Zerodha has criticised India’s stock market holiday framework, arguing that shutting exchanges for local elections no longer fits a digital trading reality. The comments have triggered a broader debate among brokers on whether legacy market closures are misaligned with how Indian markets operate today.
Zerodha flags disconnect between market holidays and digital trading
The criticism from Zerodha follows the closure of Indian stock markets during polling in Maharashtra. The firm publicly questioned why nationwide electronic markets should stop functioning due to state-level elections, especially when most trading activity no longer depends on physical presence.
India’s stock market holiday structure was designed decades ago, when trading floors, manual settlements and physical participation were central to market operations. Today, trading is fully electronic, with retail investors, institutions and foreign participants accessing markets remotely. Brokers argue that closing markets under these conditions creates artificial interruptions that serve little operational purpose.
Zerodha’s position resonated with a section of the brokerage community that believes India’s ambition to be a global financial hub requires uninterrupted market access, except in cases of systemic or national emergencies.
Brokers highlight impact on liquidity and derivatives activity
Beyond symbolism, brokers point to tangible costs of market closures. Liquidity dries up for a full trading day, delaying price discovery and compressing trading activity into fewer sessions. This is particularly disruptive for the derivatives market, where India ranks among the largest globally by contract volume.
When exchanges shut unexpectedly or for non-financial reasons, futures and options traders face recalibrated expiry timelines. Weekly options, which now dominate volumes, are especially sensitive to lost sessions. Volatility assumptions, margin calculations and hedging strategies all depend on continuous trading days.
Brokers argue that these disruptions increase execution risk for both retail and institutional clients. For global investors tracking Indian indices or running arbitrage strategies, sudden halts also create misalignment with overseas markets that remain open.
NSE and BSE holiday norms under scrutiny
The closures were implemented by National Stock Exchange and Bombay Stock Exchange under existing holiday rules that treat polling days in key financial centres as non-trading days. Mumbai, being India’s financial capital, plays a central role in these decisions.
Defenders of the current framework argue that exchanges must follow consistent and predictable calendars. Election days are classified as public holidays, affecting banks, clearing corporations and settlement infrastructure. Changing one component without adjusting the entire ecosystem could introduce operational risk.
However, brokers counter that most post-trade processes are already automated, and global markets routinely function across public holidays in specific regions. They argue that regulatory convenience should not outweigh market efficiency.
Market closure debate reflects larger policy tension
The Zerodha critique has amplified a long-running tension between legacy regulation and modern market structure. India has invested heavily in market technology, reduced settlement cycles and expanded retail participation through mobile-first platforms. Yet, its trading calendar still reflects assumptions from a pre-digital era.

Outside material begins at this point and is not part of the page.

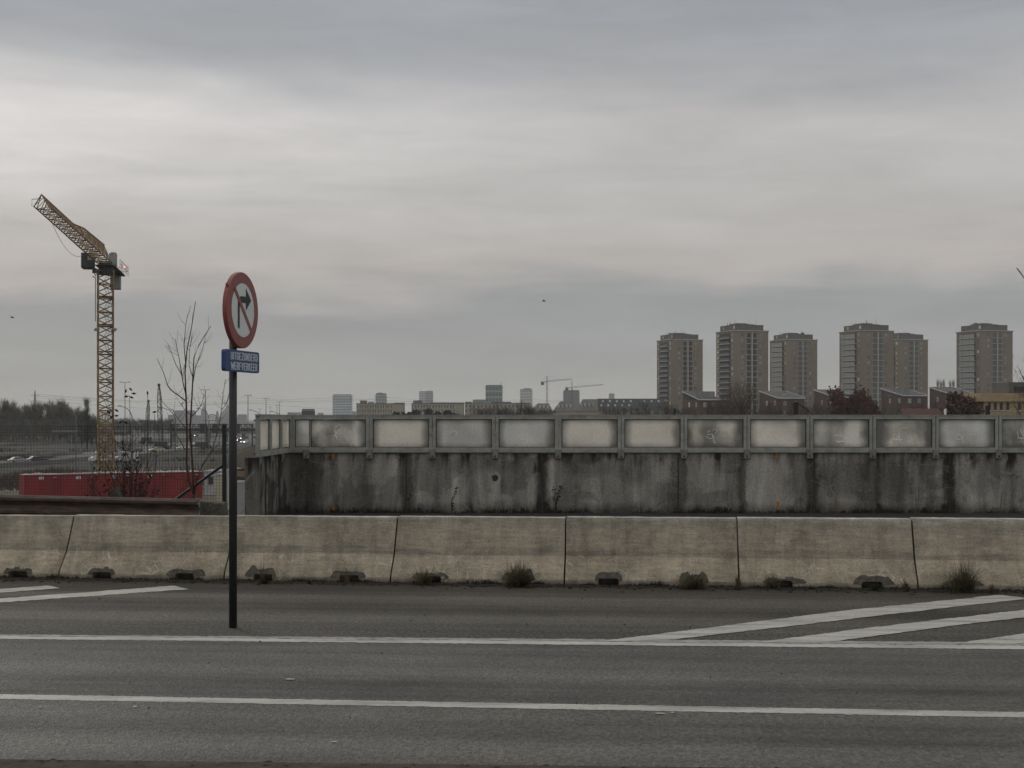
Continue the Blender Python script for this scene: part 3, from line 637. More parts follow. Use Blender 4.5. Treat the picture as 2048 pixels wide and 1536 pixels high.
for k in range(1300):
    u = random.uniform(590, 2120); cl_ = math.sin(u*.045)+math.sin(u*.0173+2)+math.sin(u*.11)*.5
    if cl_ < random.uniform(-1.6, 1.6): continue
    h = random.uniform(.015, .05)*(1+max(0, cl_)*.9); x_ = X(u, WY); p = Vector((x_, WY-random.uniform(.03, .14), 0)); a = random.uniform(-1, 1)
    wm.sheet([p, p+Vector((.02, 0, 0)), p+Vector((.01+a*.06, -.02, h)), p+Vector((a*.05, -.01, h*.9))])
tag(wm.build('ground_weeds', M['moss']), 'low dark weeds and moss along the foot of the stained wall', 'weeds', kind='stuff')
for k, (u, h) in enumerate(((1620, .75), (1668, .82), (1672, .8), (1747, .8), (1832, .92), (1836, .9), (1865, .75), (1998, .78), (2022, .82))):
    y_ = 20.+.3*k; t = MB(); t.tube([(0, 0, 0), (.01, 0, h*.5), (random.uniform(-.03, .05), 0, h*.98)], [.006, .005, .003], 4)
    tag(t.build('dry_stalk', M['dry_stalk'], loc=(X(u, y_), y_, 0)), 'thin reddish dry stalk rising behind the concrete barrier at the right', 'weed', 'dry stalks behind the barrier')

# ------------------------------------------------------------------ traffic sign
SP = G(466, 1255); ph = R(76.6)
sign = thing('traffic_sign', 'round no right turn sign above a blue text plate on a dark roadside post', 'traffic sign', SP, ph)
b_ = MB(); b_.tube([(0, 0, -.2), (0, 0, Z(556, SP.y))], .0365, 24); b_.build('post', M['post_paint'], sign, True)
zc = Z(621, SP.y); ox = .0
def arc(r_, n_=64, a0=0, a1=2*math.pi): return [(r_*math.cos(a0+(a1-a0)*k/n_), r_*math.sin(a0+(a1-a0)*k/n_)) for k in range(n_+(0 if a1-a0 > 6.28 else 1))]
yF = -.098; dep = .041; rS = .35
b_ = MB(); out = arc(rS)
k = len(out); vs = [(a, yF+dep, c) for a, c in out]+[(a, yF+.006, c) for a, c in out]+[(a*.983, yF, c*.983) for a, c in out]
fs = [(i, (i+1) % k, k+(i+1) % k, k+i) for i in range(k)]+[(k+i, k+(i+1) % k, 2*k+(i+1) % k, 2*k+i) for i in range(k)]+[tuple(2*k+i for i in range(k)), tuple(range(k))[::-1]]
b_.add(vs, fs); disc = b_.build('disc', M['sign_red'], sign, loc=(ox, 0, zc))
b_ = MB(); b_.prism([(a, yF-.0025, c) for a, c in arc(.247)], (0, .004, 0)); b_.build('face', M['sign_white'], disc)
# arrow: stem up, bend right, head
ar = [(-.118, -.175), (-.098, -.158), (-.078, -.175), (-.078, .03), (-.066, .056), (-.04, .068), (.06, .068), (.06, .002), (.178, .103), (.06, .205), (.06, .128), (-.045, .128), (-.09, .112), (-.112, .075), (-.118, .03)]
b_ = MB(); b_.prism([(a, yF-.0045, c) for a, c in ar], (0, .003, 0)); b_.build('arrow', M['sign_black'], disc)
b_ = MB(); q = .7071; hw = .0215; L_ = .262
b_.prism([(-q*L_-q*hw, yF-.0065, q*L_-q*hw), (q*L_-q*hw, yF-.0065, -q*L_-q*hw), (q*L_+q*hw, yF-.0065, -q*L_+q*hw), (-q*L_+q*hw, yF-.0065, q*L_+q*hw)], (0, .003, 0)); b_.build('slash', M['sign_red'], disc)
b_ = MB(); b_.box(-.31, -.285, yF+.008, yF+.03, .20, .222); b_.build('clip', M['sign_red'], disc)
zp = Z(723, SP.y)
def rrect(w_, h_, r_, n_=6):
    pts = []
    for cx_, cy_, a in ((w_-r_, h_-r_, 0), (-w_+r_, h_-r_, 90), (-w_+r_, -h_+r_, 180), (w_-r_, -h_+r_, 270)):
        pts += [(cx_+r_*math.cos(R(a+90*k/n_)), cy_+r_*math.sin(R(a+90*k/n_))) for k in range(n_+1)]
    return pts
b_ = MB(); b_.prism([(a, yF, c) for a, c in rrect(.375, .0985, .028)], (0, dep, 0)); plate = bevel(b_.build('plate', M['sign_blue'], sign, loc=(ox, 0, zp)), .003)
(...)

This contradiction becomes more visible as India attracts higher foreign portfolio flows. Global investors expect predictability and continuity, particularly in emerging markets where policy stability is closely watched. Frequent non-global holidays increase tracking error for funds benchmarked to Indian indices.
Some brokers have suggested that exchanges consider partial trading days, limited segments remaining open, or a uniform national election-only closure policy instead of state-level shutdowns. While no immediate regulatory change is expected, the public nature of the criticism suggests the issue is moving from private discussions into the policy spotlight.
What this means for investors and brokers
For investors, market holidays tied to local events mean fewer opportunities to react to global developments. Overnight news accumulates, often leading to sharp moves when markets reopen. For brokers, the cost is operational friction, client dissatisfaction and compressed risk management timelines.
The debate sparked by Zerodha is less about one holiday and more about aligning India’s market infrastructure with its digital-first reality. As trading volumes grow and market participation broadens, pressure is likely to build on regulators and exchanges to revisit rules that no longer reflect how markets actually function.
Takeaways
- Zerodha criticised election-related market closures as outdated
- Brokers say digital trading makes location-based holidays redundant
- Derivatives and liquidity are most affected by lost trading sessions
- Debate signals rising pressure to modernise India’s market calendar
FAQs
Why did Zerodha criticise stock market holidays?
Zerodha argued that shutting digital markets for local elections no longer makes sense in an era of fully electronic trading.
Who decides stock market holidays in India?
Indian exchanges set holiday calendars based on regulatory norms, public holidays and settlement infrastructure considerations.
How do market closures affect traders?
They reduce liquidity, delay price discovery and disrupt futures and options expiry strategies.
Is a policy change likely soon?
No immediate change is expected, but the issue is gaining visibility and may feature in future regulatory discussions.